The obvious kite antenna is a random longwire, however this has some major disadvantages. Firstly, if the end is current driven then high RF currents are present next to the operator, an efficient ground system is required and most importantly, the radiating section is near the ground, not 200 feet in the air! As the wire gets longer, the antenna becomes directional - along the length of the wire, this is useless for both DX and NVIS contacts.
The end fed half wave is simply a dipole fed at one end, a voltage node. As the current at this point is very low it does not require a substantial ground. This antenna was employed by the Zepplin airships, giving rise to what has become known as a 'Zepp' antenna. In the Zepp, a quarter wavelength of ladder line is used as a transformer, being driven at one end by the transmitter (the current node) and in turn driving the antenna at the other (the voltage node). In this configuration the earth connection is just about redundant and we have a good approximation to a single ended balanced antenna!
The diagram below shows my standard set up.
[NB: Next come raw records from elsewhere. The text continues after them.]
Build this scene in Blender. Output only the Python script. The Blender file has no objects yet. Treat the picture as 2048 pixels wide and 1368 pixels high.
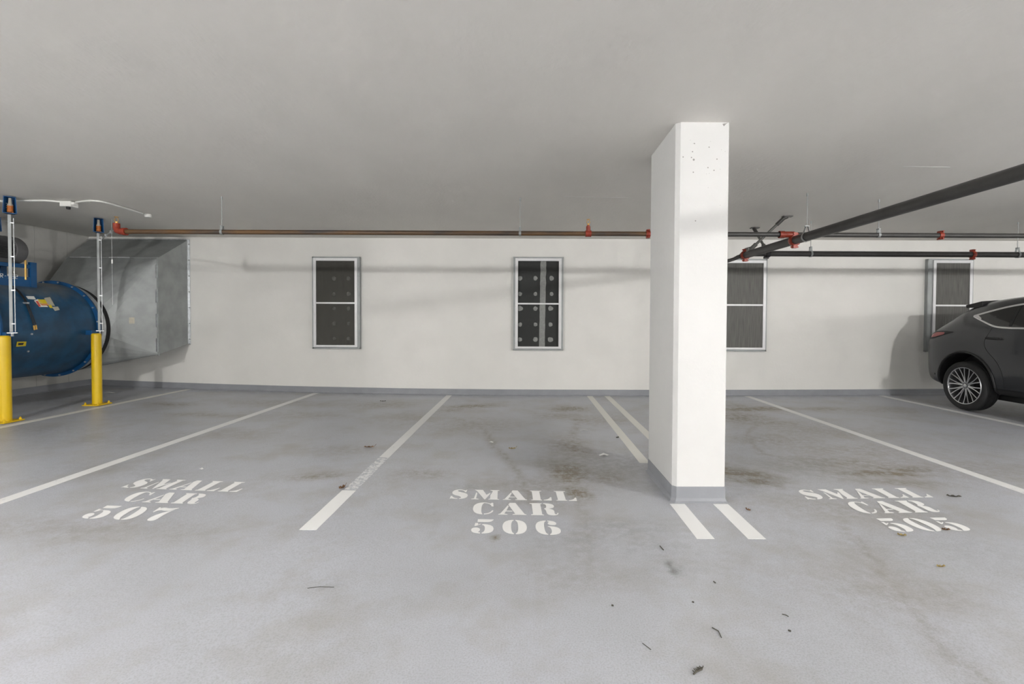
import bpy, bmesh, math, random
from mathutils import Vector, Matrix, noise
from mathutils.bvhtree import BVHTree
from mathutils.geometry import tessellate_polygon

random.seed(7)
PI = math.pi
SC = bpy.context.scene
COL = SC.collection

# ---------------------------------------------------------------- camera
W, H = 2048, 1368
FPX = 950.0
EYE = 1.381
PITCH = math.radians(1.15)
ROLL = math.radians(0.26)
SHX, SHY = -31 / 2048, -24 / 2048
cam_data = bpy.data.cameras.new('camera')
cam_data.sensor_width = 36
cam_data.sensor_fit = 'HORIZONTAL'
cam_data.lens = FPX * 36 / W
cam_data.shift_x, cam_data.shift_y = SHX, SHY
cam_data.clip_start = 0.05
cam = bpy.data.objects.new('camera', cam_data)
COL.objects.link(cam)
RM = Matrix.Rotation(PI / 2 - PITCH, 4, 'X') @ Matrix.Rotation(ROLL, 4, 'Z')
cam.matrix_world = Matrix.Translation((0, 0, EYE)) @ RM
SC.camera = cam
R3 = RM.to_3x3()

# ---------------------------------------------------------------- world, exposure
wd = bpy.data.worlds.new('world')
SC.world = wd
wd.use_nodes = True
wd.node_tree.nodes['Background'].inputs[0].default_value = (0.9, 0.95, 1, 1)
wd.node_tree.nodes['Background'].inputs[1].default_value = 0.0
vs = SC.view_settings
vs.view_transform = 'Standard'
vs.look = 'None'
vs.gamma = 1
vs.use_curve_mapping = False
vs.exposure = 3.88
LAMP_STRENGTH = 92.0
LAMP_COLOR = (1.0, 0.985, 0.955)


# ---------------------------------------------------------------- photo -> place helpers
def zf(x):
    """floor height: a shallow valley, as a drained garage floor has"""
    return .0024 * x * x if x < 0 else .0008 * x * x


def ray(px, py):
    d = Vector(((px - W / 2) / FPX + SHX * W / FPX, -(py - H / 2) / FPX + SHY * W / FPX, -1))
    return R3 @ d


def P(px, py, y):
    """point of the picture ray at depth y"""
    d = ray(px, py)
    t = y / d.y
    return Vector((d.x * t, y, EYE + d.z * t))


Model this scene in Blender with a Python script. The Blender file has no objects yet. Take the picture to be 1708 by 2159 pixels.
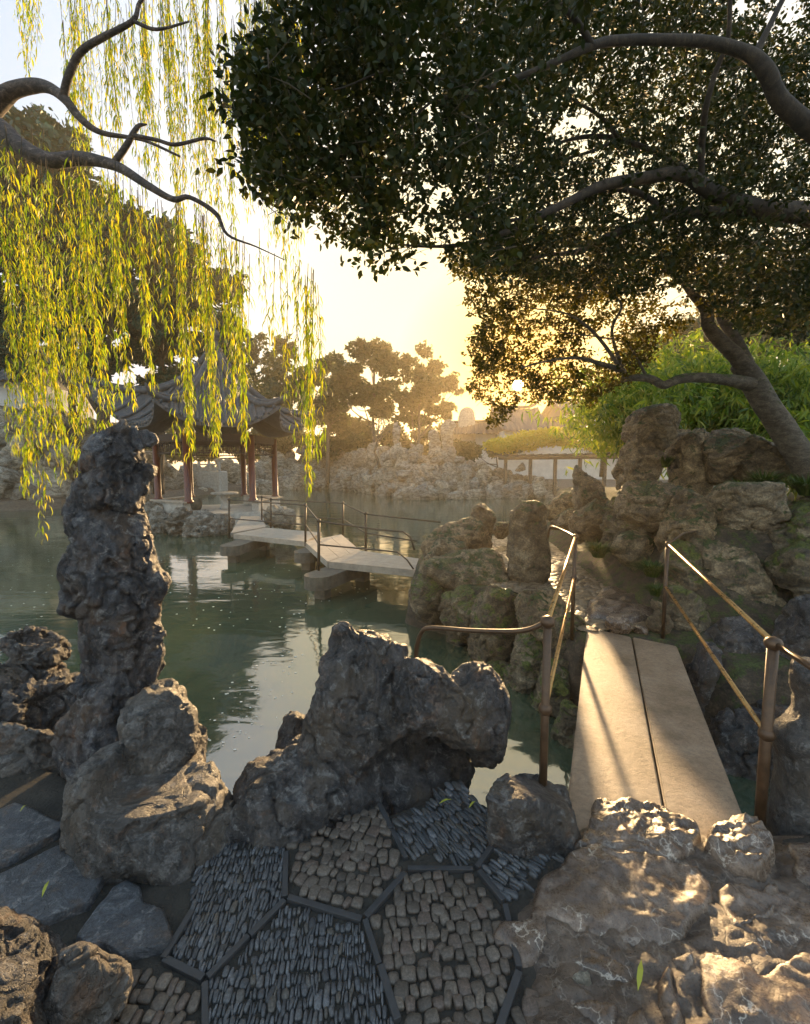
import bpy, bmesh, math, random
import numpy as np
from mathutils import Vector, Matrix
PI = math.pi
random.seed(7); RNG = np.random.default_rng(7)
S = bpy.context.scene
C = S.collection

# ------------------------------------------------------------------ camera
CAMZ = 1.65; FPX = 960.0; CX = 854.0; CY = 1079.5; PITCH = math.atan(90/960)
cam = bpy.data.cameras.new("camera"); camo = bpy.data.objects.new("camera", cam); C.objects.link(camo)
camo.location = (0, 0, CAMZ); camo.rotation_euler = (PI/2-PITCH, 0, 0)
cam.sensor_fit = 'VERTICAL'; cam.sensor_height = 36; cam.sensor_width = 36
cam.lens = 36*FPX/2159; cam.clip_start = 0.05; cam.clip_end = 2000
S.camera = camo
CP, SP = math.cos(PITCH), math.sin(PITCH)
def ray(px, py):
    u = (px-CX)/FPX; v = (CY-py)/FPX
    return np.array([u, CP+v*SP, -SP+v*CP])
def P(px, py, Y):                     # point on the sight line at distance Y ahead
    d = ray(px, py); k = Y/d[1]
    return np.array([d[0]*k, Y, CAMZ+d[2]*k])
def G(px, py, z=0.0):                 # point on the level z
    d = ray(px, py); k = (z-CAMZ)/d[2]
    return np.array([d[0]*k, d[1]*k, z])
WZ = -0.75                            # water level

# ------------------------------------------------------------------ light
SUN_PX = (1092, 812)
sd = ray(*SUN_PX); sd = sd/np.linalg.norm(sd)
SUN_EL = math.asin(sd[2]); SUN_AZ = math.atan2(sd[0], sd[1])   # azimuth clockwise from +Y
W = bpy.data.worlds.new("World"); S.world = W; W.use_nodes = True
nt = W.node_tree; nt.nodes.clear()
out = nt.nodes.new("ShaderNodeOutputWorld"); bg = nt.nodes.new("ShaderNodeBackground")
sky = nt.nodes.new("ShaderNodeTexSky"); sky.sky_type = 'NISHITA'; sky.sun_disc = False
sky.sun_elevation = SUN_EL; sky.sun_rotation = SUN_AZ
sky.air_density = 1.0; sky.dust_density = 2.2; sky.ozone_density = 1.2; sky.altitude = 10
STR = 0.12
bg.inputs[1].default_value = STR
# soft shoulder: sky colour capped by direction, to a warm cream round the sun
EXPO = 2.12
HAZE = .0012; CAPL = 1.0/(STR*2**1.9)
tc = nt.nodes.new("ShaderNodeTexCoord"); nv = nt.nodes.new("ShaderNodeVectorMath"); nv.operation = 'NORMALIZE'
nt.links.new(tc.outputs["Generated"], nv.inputs[0])
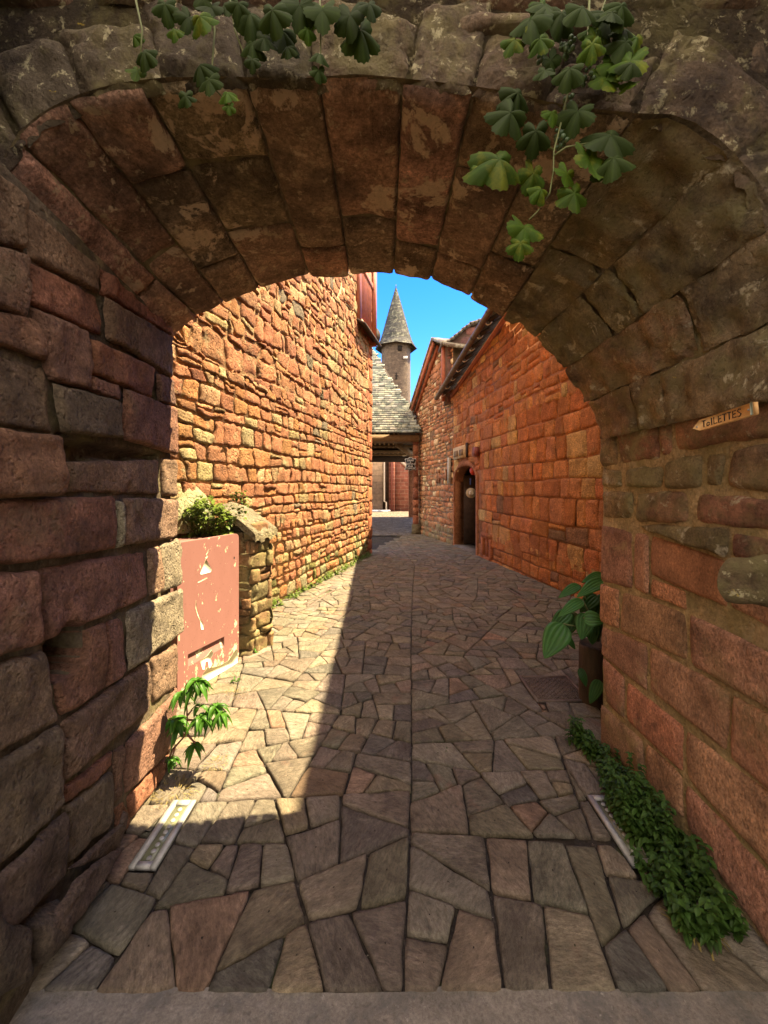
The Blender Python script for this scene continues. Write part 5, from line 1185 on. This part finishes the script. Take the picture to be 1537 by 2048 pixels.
# ================================================================ CAMERA, LIGHT
cam = bpy.data.objects.new('Camera', bpy.data.cameras.new('Camera')); bpy.context.scene.collection.objects.link(cam)
cam.location = (0, 0, EYE); cam.rotation_euler = (math.pi/2, 0, 0)
cam.data.sensor_fit = 'AUTO'; cam.data.sensor_width = 36; cam.data.lens = 36*F/2048; cam.data.shift_y = -(1024-HZ)/2048
cam.data.clip_start = .05; cam.data.clip_end = 3000
S_ = bpy.context.scene; S_.camera = cam
sv = Vector((.505, .18, 1)).normalized(); elev = math.asin(sv.z); az = math.atan2(sv.x, sv.y)
sun = bpy.data.objects.new('Sun', bpy.data.lights.new('Sun', 'SUN')); bpy.context.scene.collection.objects.link(sun)
sun.data.energy = 5; sun.data.angle = math.radians(.5); sun.data.color = (1, .79, .49); sun.rotation_euler = sv.to_track_quat('Z', 'Y').to_euler()
w = bpy.data.worlds.new('World'); S_.world = w; w.use_nodes = True; nt = w.node_tree; bg = nt.nodes['Background']
sky = nt.nodes.new('ShaderNodeTexSky'); sky.sky_type = 'NISHITA'; sky.sun_disc = False; sky.sun_elevation = elev; sky.sun_rotation = az
sky.air_density = 1.0; sky.dust_density = .0; sky.ozone_density = 1.2; sky.altitude = 2500
hs_ = nt.nodes.new('ShaderNodeHueSaturation'); hs_.inputs['Saturation'].default_value = 1.4; hs_.inputs['Value'].default_value = .85
nt.links.new(sky.outputs[0], hs_.inputs['Color']); hs_.inputs['Hue'].default_value = .512
tc = N(nt, 'ShaderNodeTexCoord').outputs['Generated']; sp3 = N(nt, 'ShaderNodeSeparateXYZ'); nt.links.new(tc, sp3.inputs[0])
back = ramp(nt, mth(nt, 'ADD', mth(nt, 'MULTIPLY', sp3.outputs[1], -.5), .5), .22, .50)     # added warm fill glow overhead and behind, brightens the shade; clear ahead
cn = ramp(nt, noise(nt, tc, 2.2, 8, .6, .5), .30, .62)
fill_fac = mth(nt, 'MULTIPLY', back, mth(nt, 'ADD', mth(nt, 'MULTIPLY', cn, .6), .35))
nt.links.new(mix(nt, fill_fac, hs_.outputs[0], (6.6, 5.4, 4.2)), bg.inputs[0]); bg.inputs[1].default_value = .14
S_.view_settings.view_transform = 'Standard'; S_.view_settings.look = 'None'; S_.view_settings.exposure = 2.3; S_.view_settings.gamma = 1
S_.render.resolution_x = 768; S_.render.resolution_y = 1024
try:
    S_.cycles.max_bounces = 10; S_.cycles.diffuse_bounces = 6; S_.cycles.sample_clamp_indirect = 8
except Exception: pass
The screw in 'dog stake' (available from pet shops and kite stores - for big kites use a stainless steel one) is used as both the kite anchor and ground connection for the radio and generator. The radiator element is connected to the kite line using a thin elastic cord and is held to the main kite line using plastic curtain rings. Alternatively, set up below the kite and have a true vertical. The radiator is driven by a length of ladder line. Big kites can lift quality commercial ladder line or ribbon feeder; home made light-weight feeder is better for weaker kites or low wind days. The twin feeder is connected to the ATU balun and the ground connection of the entire system taken to the dog stake. Check that there is a dc ground path from both sides of the ladder line (or long wire) , be especially careful if using a Z-match tuner rather than a T-match and balun as the antenna may be floating - when the static flashes over the radio front end is dead.
A word of warning when running QRO; corona at the tip which can cut through the kite line if the two are touching. To avoid this, leave a few inches of wire dangling or cover the tip in a blob of hot melt glue.
A prime requirement is that the kite is stable and generally the higher it is flown the more stable it becomes, as it is clear air. In the UK, the highest a kite can legally be flown without CAA permission, and in unrestricted air space, is 60m (just under 200 feet). Therefore I always fly my antenna kites to the maximum height permitted, even if the antenna wire is only to be raised to a fraction of this.
A lightweight setup
The use of ladder line or twin feed permits the radiating element to be held well above the ground, like getting a vertical dipole on a big tower. However, handling ladder line in the field can be awkward and the setup is somewhat bulky. For lightweight QRP work it is far more convenient to feed a half wave wire directly from an LC matching network, like the one shown below which will tune 40m and 30m.
It is built on a small peice of circuit board that has been tinned with solder (to cover up some over etching!).
It comprises a single 15 turn coil wound on a T80-2 toroid. One end of the coil (to the right) is connected to ground (the tag of the BNC from the rig) and the RF from the rig is fed into the coil between the second and third turn (a turn is counted as a pass through the centre of the toroid). A small 500pf compression type variable capacitor is connected across the whole coil (turn 0 to turn 15) and the antenna connection is made at the top end of the coil (turn 15). The copper beneath the capacitor has been etched away.
There is a fantastic web site about end fed antenna and matching units by Steve AA5TB and if you contemplate using end fed antennas than a visit should be mandatory! He describes a simple and accurate tuning procedure. A 4k7 resistor is connected between the antenna output and the ground connection (this simulates the high impedance of a purely resistive end fed antenna). The capacitor is then tuned until a minimum SWR is measured at the operating frequency. If you are lucky to have an antenna analyser then set it to the operating frequency and tune the capacitor until X=0. If the SWR is not low enough, or the resistance R is a long way off 50 ohms, then one can also play around with the number of turns and feedpoint. This was what I did until I got R=52, X=0 for both 7.030MHz and (with retuning) 10.120MHz, resulting in the circuit above. The matching network is then set up for that particular frequency. Next a wire of approximately the correct length (half wavelength) is connected and gradually 'pruned' until the SWR is acceptable (or R=50, X=0). It is important to make this last adjustment by changing the length of the wire and not by adjusting the matching newtork as you want to make the wire look like the resistor, i.e. a purely resistive. Obviously, my matching box only covers one band and to use another I have to go through the tuning procedure again, Steve shows a matching unit using a polyvarcon capacitor that he has calibrated for different bands and this is a good approach if you are using a multiband rig (like an FT-8178) but you still need to change the wire.
Once adjusted, I have found that the antenna is very robust and does not need further adjustment, whether used vertically from a kite or relatively low and horizontal when tied to a tree. It is ideal for kite use as there is a dc path directly from the antenna, through the coil, to the outer part of the BNC (and onwards to the rig) so a connection to ground should be made via this path to prevent static charge build-up.
Note that even at QRP powers the feedpoint voltage is very high (hundreds of volts).